There is no day of all the train that gives

A pang; no moment that he would forget.

A good man’s span is doubled; twice he lives

Who, viewing his past life, enjoys it yet.

All, of course, want to do just this, so that “the good men do” may live “after them,” while “the bad is interred with their bones.”

Edgar Lee Masters, in a little volume of clever poetic skits,[193] describes the dead in a country churchyard as sitting up, one after another, in their graves and belying their epitaphs. One says in substance, “They called me good and pure but I was a villain”; another, “They called me philanthropic and generous but I ground the faces of the poor and all my charities were to camouflage my selfishness and extortion”; and so on through a long list of rectifications, showing that while men generally follow the precept of saying nothing but good of the dead there may be, after all, at the bottom of the soul a certain impulse to have all the worst in us known. But this is not true of modern life, if it ever was so in the past.

Some of our respondents specified temptations to overeat, to under-exercise, to take life too easy or to be too tardy in throwing off responsibilities, to read or think too much, to be censorious and intolerant, irritable, to resent the cocky infallibility of the young, the excessive urge to speed up, the danger of getting cranky, of brooding; and a few speak vaguely of temptations of the flesh. Nearly all say that they are less prone to yield to temptations than in middle life.

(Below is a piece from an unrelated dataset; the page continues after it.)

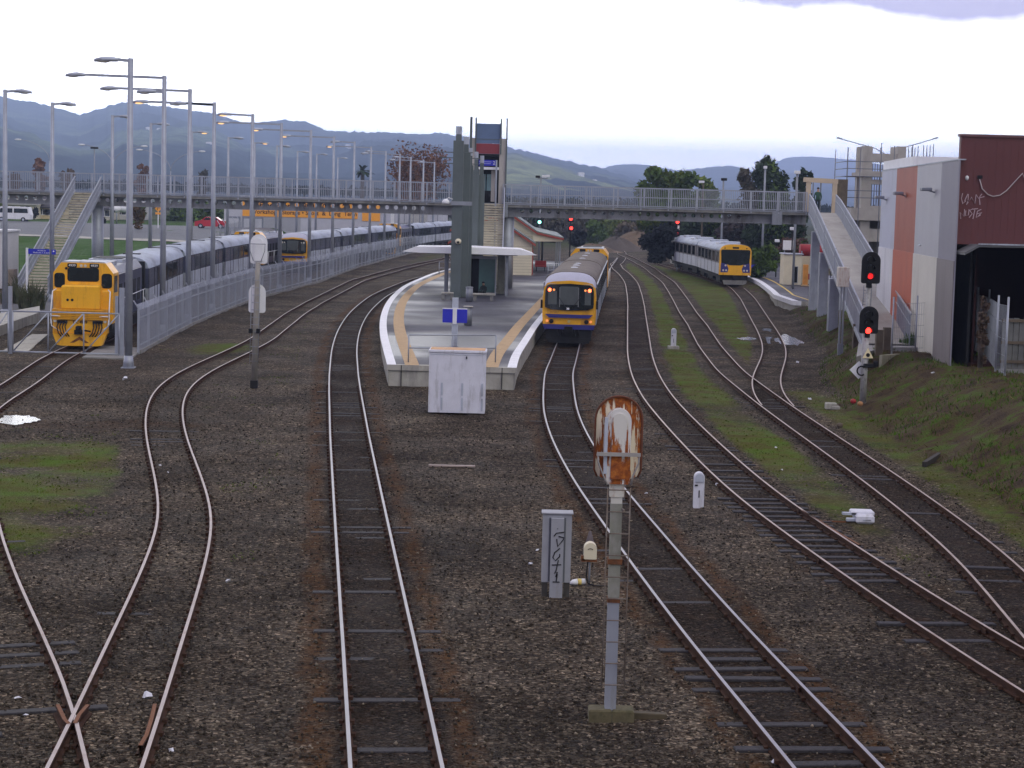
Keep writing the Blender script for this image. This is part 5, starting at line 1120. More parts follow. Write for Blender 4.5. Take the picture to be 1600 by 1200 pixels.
b.build('ladder', t); b = mb(BLK); b.box(-.2, -.06, -.25, -.1, Zr(520), Zr(513)); b.box(.08, .22, -.25, -.1, Zr(520), Zr(513)); b.build('step', t)
# double red signal on the right bank
q = G(1348, 630, .15); q.z = hz(q.x, q.y); Zr = lambda py: P(1352, py, q.y).z - q.z; X_ = lambda px, py: P(px, py, q.y).x - q.x
t = thing('railway_signal', 'black twin headed railway signal showing two red lights on the grassy bank', 'railway signal', q)
b = mb(mat('peeling signal post', (.34, .335, .33), .6, 0, .15, 4, (.14, .13, .12), (8, 8, 4), .5)); b.tube([(0, 0, 0), (X_(1353, 520), 0, Zr(520))], .12, 12); b.tube([(X_(1353, 520), 0, Zr(520)), (X_(1357, 447), 0, Zr(447))], .07, 10); b.build('mast', t)
for (px, ya, yb_, litm, pr) in ((1358.5, 448, 393, DIMRED, 431), (1355.5, 526, 478, LITRED, 516)):
    x = X_(px, ya); b = mb(BLK); b.prism([(x + u, v) for u, v in arch(.66, Zr(ya) + .12, Zr(yb_), 12, .07)], -.16, -.10); hd = b.build('signal_head', t); b = mb(BLK); b.box(x - .2, x + .2, -.1, .12, Zr(ya) + .2, Zr(yb_) - .12, .04); b.box(x - .12, x + .06, -.12, .05, Zr(ya) - .03, Zr(ya) + .15); b.build('housing', hd)
    z0 = Zr(pr)
    for k in range(3):
        z = z0 + k * .285; b = mb(litm if k == 0 else DKLENS); b.cyl((x - .02, -.19, z), .105, .04, 16, 'y'); b.build('lens', hd)
        b = mb(BLK); secs = [[(x - .02 + .125 * math.cos(a), yy2, z + .125 * math.sin(a)) for a in [R(-20 + 220 * j / 10) for j in range(11)]] for yy2 in (-.16, -.38)]; b.loft(secs, smooth=True); b.build('hood', hd)
b = mb(GALVD)
for s in (-1, 1): b.tube([(X_(1355, 478) + s * .14, .1, Zr(478)), (X_(1357, 446) + s * .14, .1, Zr(446))], .014, 5)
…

It is perhaps from this standpoint that we see most clearly the danger to which the old are subjected in the progressive loss of self-knowledge. It is very hard for any but the strongest mentalities to realize the changes that age brings, to adjust to, feel at home in, and come to terms consciously with it, so that most would probably be surprised if they knew how clearly those closest to them understood their weaknesses, tolerated their idiosyncrasies, and made allowances for their failures. Self-control, poise, a calm, judicial state of mind even with regard to things that concern us most deeply, are among the chief, if also among the rarest, virtues of senescence. Everyone carries with him to the grave many a secret that it is well for him and for the world is buried with him; and the impulse to be known even by God Himself exactly as we are, although it has so many expressions in prayers and religious formulæ, lacks in our day, we must conclude, any real depth of sincerity.

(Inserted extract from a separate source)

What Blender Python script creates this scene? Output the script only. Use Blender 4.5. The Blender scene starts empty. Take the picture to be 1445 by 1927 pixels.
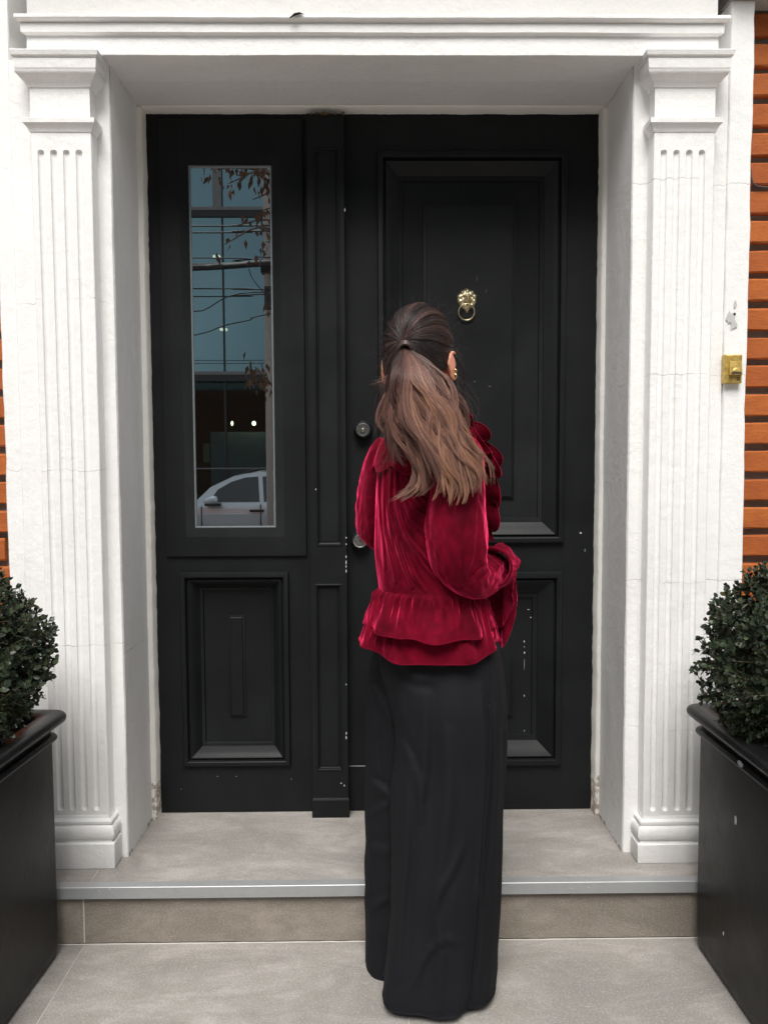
import bpy, math, random
import numpy as np
from mathutils import Vector, Matrix, noise as mn

# ------------------------------------------------------------------ camera
F_PX, CX, CY = 1450.0, 722.5, 963.5          # focal length and centre in photograph pixels
CAM = Vector((0.0, -2.56, 1.1757))
YAW, PITCH, ROLL = 0.0109, math.radians(3.46), 0.0043
fwd = Vector((math.sin(YAW) * math.cos(PITCH), math.cos(YAW) * math.cos(PITCH), -math.sin(PITCH)))
right0 = fwd.cross(Vector((0, 0, 1))).normalized()
up0 = right0.cross(fwd).normalized()
c_right = (right0 - ROLL * up0).normalized()
c_up = c_right.cross(fwd).normalized()
cam_d = bpy.data.cameras.new('camera')
cam = bpy.data.objects.new('camera', cam_d)
bpy.context.scene.collection.objects.link(cam)
rot = Matrix((c_right, c_up, -fwd)).transposed().to_4x4()
cam.matrix_world = Matrix.Translation(CAM) @ rot
cam_d.sensor_width = 36.0
cam_d.lens = 36.0 * F_PX / 1927.0
cam_d.clip_start, cam_d.clip_end = 0.05, 500.0
S = bpy.context.scene
S.camera = cam

# ------------------------------------------------------------------ world, sun, exposure
SUN_EL, SUN_AZ = math.radians(56), math.radians(186)      # azimuth measured from +Y, clockwise
w = bpy.data.worlds.new('World'); S.world = w; w.use_nodes = True
wn = w.node_tree.nodes; wl = w.node_tree.links
wn.clear()
sky = wn.new('ShaderNodeTexSky'); sky.sky_type = 'NISHITA'; sky.sun_disc = False
sky.sun_elevation = SUN_EL; sky.sun_rotation = SUN_AZ
sky.air_density, sky.dust_density, sky.ozone_density = 1.0, 4.0, 1.0
hs = wn.new('ShaderNodeHueSaturation'); hs.inputs['Saturation'].default_value = 0.16   # overcast: grey sky
bg = wn.new('ShaderNodeBackground'); bg.inputs['Strength'].default_value = 0.08
wo = wn.new('ShaderNodeOutputWorld')
wtc = wn.new('ShaderNodeTexCoord'); wnz = wn.new('ShaderNodeTexNoise'); wnz.inputs['Scale'].default_value = 3.0; wnz.inputs['Detail'].default_value = 6
wmr = wn.new('ShaderNodeMapRange'); wmr.inputs['From Min'].default_value = 0.3; wmr.inputs['From Max'].default_value = 0.7; wmr.inputs['To Min'].default_value = 0.72; wmr.inputs['To Max'].default_value = 1.28
wmx = wn.new('ShaderNodeVectorMath'); wmx.operation = 'SCALE'        # cloud cover of even average brightness
wl.new(wtc.outputs['Generated'], wnz.inputs['Vector']); wl.new(wnz.outputs['Fac'], wmr.inputs['Value'])
wl.new(sky.outputs[0], hs.inputs['Color']); wl.new(hs.outputs[0], wmx.inputs[0]); wl.new(wmr.outputs[0], wmx.inputs['Scale']); wl.new(wmx.outputs[0], bg.inputs['Color']); wl.new(bg.outputs[0], wo.inputs['Surface'])
sun_d = bpy.data.lights.new('sun', 'SUN'); sun_d.energy = 1.5; sun_d.angle = math.radians(28); sun_d.color = (1.0, 0.97, 0.93)
sun = bpy.data.objects.new('sun', sun_d); S.collection.objects.link(sun)
sdir = Vector((math.sin(SUN_AZ) * math.cos(SUN_EL), math.cos(SUN_AZ) * math.cos(SUN_EL), math.sin(SUN_EL)))
sun.rotation_euler = sdir.to_track_quat('Z', 'Y').to_euler()
S.view_settings.view_transform = 'Standard'; S.view_settings.look = 'None'
S.view_settings.gamma = 1.0; S.view_settings.use_curve_mapping = False
S.view_settings.exposure = 1.12
S.cycles.max_bounces = 10; S.cycles.transparent_max_bounces = 12
S.cycles.use_denoising = True
S.cycles.sample_clamp_indirect = 8.0

# ------------------------------------------------------------------ helpers
rnd = random.Random(7)
def P(px, py, Y):
    """world point seen at photograph pixel (px, py) on the plane y = Y"""
    d = fwd + c_right * ((px - CX) / F_PX) + c_up * ((CY - py) / F_PX)
    return CAM + d * ((Y - CAM.y) / d.y)
def PZ(px, py, Z):
    d = fwd + c_right * ((px - CX) / F_PX) + c_up * ((CY - py) / F_PX)
    return CAM + d * ((Z - CAM.z) / d.z)
def V(px, py, Yv):
    """the real place of something seen mirrored in the door glass (plane y = 0)"""
    p = P(px, py, Yv); return Vector((p.x, -p.y, p.z))
def proj(p):
    q = Vector(p) - CAM; d = q.dot(fwd)
    return CX + F_PX*q.dot(c_right)/d, CY - F_PX*q.dot(c_up)/d
def R(xl, yt, xr, yb, Y):
    m = (yt + yb) / 2
    return (P(xl, m, Y).x, P(xr, m, Y).x, P((xl + xr) / 2, yb, Y).z, P((xl + xr) / 2, yt, Y).z)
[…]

What duties do you feel that you still owe either to those about you or to the world?

Some place first the duty of providing wisely and well for their families and friends after their death. A few are oppressed by the thought that they still owe the world far more than they can pay, although one who has lived a life of very large usefulness thinks the world owes him now far more than he owes it. Some have a dread amounting almost to horror of being useless and wish, above all things, to be not a burden but serviceable. A few feel the same old duties, with no change. Others feel called to give to the world, or at least to those about them, advice and admonition based upon the rich lessons of experience. Some who have been lifelong slaves to duty resolve that they will now emancipate themselves and live henceforth according to their own pleasure. Some feel that their time and strength for doing good have so abated that it is vain to try to accomplish anything more and that they must devote themselves to being, instead of doing, good, and would thus cultivate every grace of character and let their light so shine as to be examples to others, so that self-development must henceforth be their chief effort.